Cost = $4/ft²(LW) + $2/ft²((2L + 2W)H)


Cost = $4/ft²(L*4) + $2/ft²((2L + 2*4)H)


Cost = 16L + 2(2HL + 8H)


Cost = 16L + 4HL + 16H





b) Find a relationship between l and h.


Volume = LWH


40 = L(4)H


10 = LH





10


---- = H


..L





c) Express the cost as a function of h only





Cost = 16L + 4HL + 16H


Cost = 16L + 4(10/L)L + 16(10/L)


Cost = 16L + 40 + 160/L





d) Give the domain of the cost function


L %26gt; 0





e)use a graphing calculator or computer to approximate the dimensions of the box having least cost.





Y = 16x + 40 + 160/x





If this is graphed, it has a minimum at (3.162,141.19). this means the minimum cost is when the length is 3.162 feet and the cost of the box is $141.19. The height is 10/L = 10/3.162 = 3.162.





I hope that helps!! :-)
Reply:Okay, what do we know. We know that the width is 4 and the volume is 40, so what do we have left? We want cost right? Well, cost is going to be in terms of square feet, so our answer has to be in square feet. Remember that, if your units end up being wrong, you know you're not doing it right. So, if you know the width, you are going to need some kinda formula right? Don't worry about the math yet, just do this:





How much will the box cost? The total cost is the cost of the base plus the cost of each side.





Now there's something that we can put in a formula!





Total cost = base cost + sides cost





Now, let's just look at the base for now. We know the width is 4, and the length is L, and the base costs $4 per square foot.

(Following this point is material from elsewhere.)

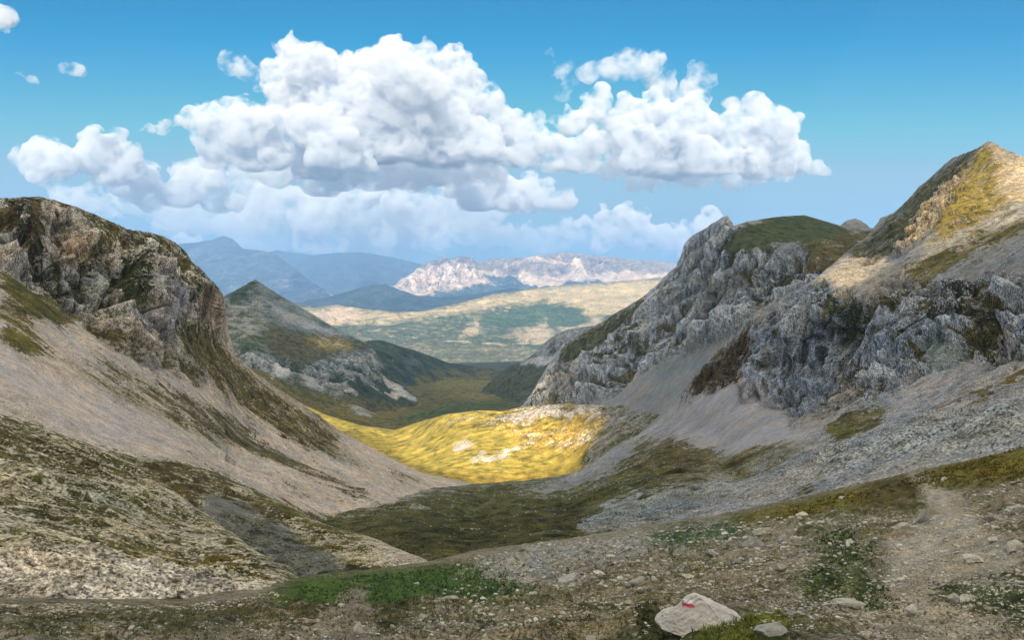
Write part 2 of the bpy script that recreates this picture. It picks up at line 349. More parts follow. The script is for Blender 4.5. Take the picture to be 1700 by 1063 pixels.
s_gully = Sheet('gully_slope',
  T=[(120, 800), (180, 765), (235, 766), (300, 768), (360, 785), (420, 815), (480, 845), (540, 875), (600, 893), (640, 907), (680, 925), (710, 940), (800, 985)],
  B=[(120, 900), (180, 900), (330, 960), (470, 1020), (800, 1020)],
  depth=[(180, 765, 105), (300, 768, 118), (420, 815, 112), (540, 875, 92), (640, 907, 76), (710, 940, 62), (760, 960, 62), (330, 850, 80), (470, 948, 55), (560, 965, 50), (120, 800, 95), (180, 900, 75), (800, 1000, 55), (600, 955, 52)],
  u=(130, 780), stone=(.40, .37, .27), plants=(.095, .085, .028), cover=.55, streak=.22, soil_dir=(.75, .2, -.55),
  paint=[
    ([(230, 775), (300, 768), (370, 790), (420, 830), (500, 880), (440, 900), (330, 850)], 12, dict(c=.75, p=(.07, .058, .028))),
    ([(330, 842), (360, 822), (420, 850), (490, 885), (540, 915), (575, 940), (590, 960), (560, 972), (500, 975), (400, 910)], 7, dict(c=.34, s=(.13, .135, .12), p=(.05, .052, .03), r=.9)),
    ([(340, 820), (395, 835), (430, 850), (350, 850)], 8, dict(c=.2, s=(.15, .15, .135), r=.5)),
    ([(420, 815), (520, 865), (600, 900), (560, 900), (470, 860)], 8, dict(c=.8)),
    ([(570, 945), (600, 940), (612, 965), (580, 968)], 6, dict(c=1, p=(.04, .032, .018))),
    ([(610, 900), (650, 905), (710, 935), (700, 950), (640, 930)], 8, dict(c=.15, s=(.38, .35, .3))),
  ],
  nu=620, nv=330, lam0=30, rough=.13, noct=10, warp=8, seed=3, mat=mat_bank, back=.5, backslope=.6)

s_left = Sheet('mountain',
  T=[(-350, 305), (-100, 322), (0, 327), (65, 325), (90, 331), (130, 343), (165, 358), (210, 380), (245, 385), (270, 391), (292, 402), (310, 418), (318, 432), (340, 452), (358, 472), (371, 490), (375, 510), (378, 540), (384, 565), (392, 592), (430, 624), (500, 670), (560, 713), (640, 758), (700, 788), (780, 806), (840, 835)],
  B=[(-350, 800), (0, 790), (170, 810), (300, 840), (400, 880), (500, 910), (640, 935), (840, 905)],
  depth=[(-350, 300, 420), (0, 327, 450), (100, 333, 460), (210, 380, 500), (315, 420, 570), (371, 490, 640), (385, 565, 650), (430, 622, 660), (500, 668, 700), (560, 712, 740), (640, 757, 780), (700, 788, 800), (780, 806, 815),
         (0, 690, 190), (170, 748, 220), (300, 775, 245), (400, 815, 270), (500, 855, 320), (640, 862, 400), (760, 830, 640), (0, 430, 400), (100, 520, 395), (250, 600, 430), (400, 690, 520), (560, 750, 640),
         (0, 570, 270), (200, 660, 320), (400, 760, 400), (-350, 800, 140), (640, 935, 330), (840, 905, 500), (-350, 560, 280), (350, 470, 560), (150, 430, 445)],
  u=(-330, 835), stone=SCREE_L, plants=(.10, .082, .032), cover=.10, streak=.2, soil_dir=(.75, .25, -.6),
  paint=[
    # cliff band
    ([(-350, 300), (0, 320), (70, 320), (250, 380), (310, 410), (345, 450), (375, 490), (380, 540), (392, 590), (360, 600), (290, 600), (230, 560), (140, 520), (60, 470), (0, 430), (-350, 400)], 14, dict(cl=1, s=ROCK_L, c=.28, r=1.5, p=(.08, .076, .036))),
    ([(0, 322), (70, 322), (78, 370), (75, 450), (40, 430), (0, 370)], 12, dict(c=.78, p=(.075, .062, .032))),
    ([(90, 330), (165, 355), (250, 382), (310, 410), (345, 450), (330, 470), (250, 430), (160, 400), (150, 370)], 10, dict(c=.72, p=(.10, .088, .032))),
    ([(0, 375), (15, 372), (50, 420), (75, 450), (50, 460), (0, 420)], 7, dict(c=.0, s=(.33, .32, .31))),
    ([(78, 345), (150, 370), (160, 420), (110, 440), (78, 420)], 9, dict(c=.12, s=(.34, .30, .26))),
    ([(110, 385), (162, 390), (165, 430), (110, 435)], 10, dict(c=.1, s=(.37, .28, .19))),
    ([(140, 430), (165, 430), (170, 470), (150, 465)], 7, dict(c=.9, p=(.06, .055, .028))),
    ([(205, 430), (245, 450), (243, 515), (215, 512), (195, 470)], 7, dict(c=.85, p=(.055, .06, .026))),
    ([(150, 440), (200, 450), (185, 500), (150, 490)], 8, dict(c=.12, s=(.30, .31, .30))),
    ([(245, 440), (300, 470), (290, 560), (240, 540), (215, 520), (243, 510)], 8, dict(c=.1, s=(.32, .32, .33))),
    ([(330, 470), (370, 500), (378, 560), (340, 540), (315, 520)], 8, dict(c=.08, s=(.36, .30, .24))),
    ([(300, 430), (345, 455), (330, 520), (300, 500)], 9, dict(c=.55)),
    ([(50, 460), (110, 480), (160, 530), (120, 530)], 9, dict(c=.15, s=(.33, .31, .28))),
    ([(0, 435), (60, 470), (140, 530), (100, 545), (40, 530), (0, 510)], 12, dict(c=.9, p=(.085, .08, .025), cl=0)),
    ([(0, 510), (50, 540), (90, 600), (50, 590), (0, 575)], 10, dict(c=.85, p=(.11, .095, .022))),
    ([(150, 520), (250, 560), (340, 620), (330, 640), (240, 600), (160, 550)], 12, dict(c=.42, s=(.30, .28, .25), cl=.6)),
    # vegetated spur under the buttress
    ([(290, 540), (330, 520), (392, 590), (430, 624), (500, 670), (560, 713), (565, 748), (500, 740), (430, 700), (350, 640), (290, 590)], 10, dict(c=.66, p=(.095, .08, .030), r=1.7, cl=.25, s=(.30, .27, .20))),
    ([(375, 545), (382, 560), (392, 592), (386, 596), (378, 570)], 3, dict(c=0, s=(.36, .33, .27))),
    ([(392, 592), (450, 635), (520, 690), (560, 713), (580, 730), (520, 700), (450, 650)], 4, dict(c=.1, s=(.34, .30, .24), k=.8)),
    # strips across the scree
    ([(110, 560), (200, 600), (300, 660), (420, 705), (400, 715), (290, 680), (180, 630)], 9, dict(c=.45, p=(.12, .10, .04))),
    ([(60, 590), (180, 630), (330, 700), (480, 760), (520, 785), (430, 760), (300, 715), (160, 650)], 9, dict(c=.48, s=(.36, .33, .26), p=(.12, .10, .04))),
    ([(250, 640), (330, 665), (420, 715), (500, 770), (560, 800), (620, 835), (590, 830), (500, 790), (400, 750), (300, 700)], 8, dict(c=.7, p=(.085, .075, .035))),
    ([(430, 690), (540, 730), (600, 775), (560, 765), (480, 730)], 7, dict(c=.45, s=(.3, .28, .22))),
    ([(380, 650), (440, 690), (560, 745), (560, 752), (470, 730)], 6, dict(c=.6)),
    ([(640, 780), (700, 798), (715, 806), (650, 792)], 5, dict(c=.6)),
    # foot of the scree
    ([(0, 690), (170, 750), (300, 775), (400, 812), (500, 845), (620, 860), (650, 875), (500, 890), (0, 800)], 8, dict(c=.72, p=(.075, .07, .024))),
    ([(620, 845), (700, 835), (780, 830), (840, 820), (840, 900), (640, 900)], 9, dict(c=.85, p=(.075, .068, .02))),
    ([(-350, 560), (0, 585), (150, 660), (280, 720), (300, 760), (150, 720), (0, 660), (-350, 620)], 20, dict(c=-.1, s=(.44, .395, .385), k=.8, r=.6)),
  ],
  nu=1250, nv=760, lam0=90, rough=.075, noct=10, warp=8, seed=4, mat=mat_left, back=.6, backslope=.5, cliff_dir=(.15, 0, 1), cliff_amp=.46, clam=14)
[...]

So...





Base cost = $4 * 4ft * L





Now, there are two sets of "sides" let's say the front and back, and then the other two are "sides". So we'll some equation like this for the front and back. (Remember 4 wide, $2 per sq ft)





Front and Back Cost = 4ft (width) * H * 2 for each side * $2


Two Sides Cost = L * H * 2 (for each side) * $2





Total Sides cost = (4ft * H * 2 * $2) + (L * H * 2 * $2)





And now we add that to the base cost to get total cost as a function of H and L





f(H, L) = ($4 * 4ft * L) + ((4ft * H * 2 * $2) + (L * H * 2 * $2))


f(H,L) = (16L) + ((16H) + (4LH))


f(H,L) = 16L + 16 H + 4LH


(I think this is your "a" question.)





But wait! It's gotta be 40 cubic feet right?!?! Don't worry. So we need some kind of way to make sure it stays that way. We need H to change with L so that it's always 40 cubic feet. So:





40 cubic feet = 4ft * H * L -%26gt; or


10 square feet = H * L or


H = 10 square feet / L and


L = 10 square feet / H





So, there's a relationship between the two (aka, question 'b')





Now, just take our original f(H,L) and drop in our relationship for L= 10/H for each L we see:





f(H,L) = 16L + 16 H + 4LH


f(H) = 16(10/H) + 16H + 4(10/H)(H)


f(H) = 160/H + 16H + 40





Now, we have a formula only in terms of H (aka 'c')





Now, we can't have a box with a height of 0, but we could make this box as tall as we want, as long as H = 10/L. It's just that as the box gets taller, L gets smaller. So really, the possible values for the height of the box (aka the domain of the equation, and the answer to 'd') is anything greater than 0.





As for the last one, just graph it, I can't find my graphing calculator, and that's the easy part. I hope that I explained this well enough for you to follow.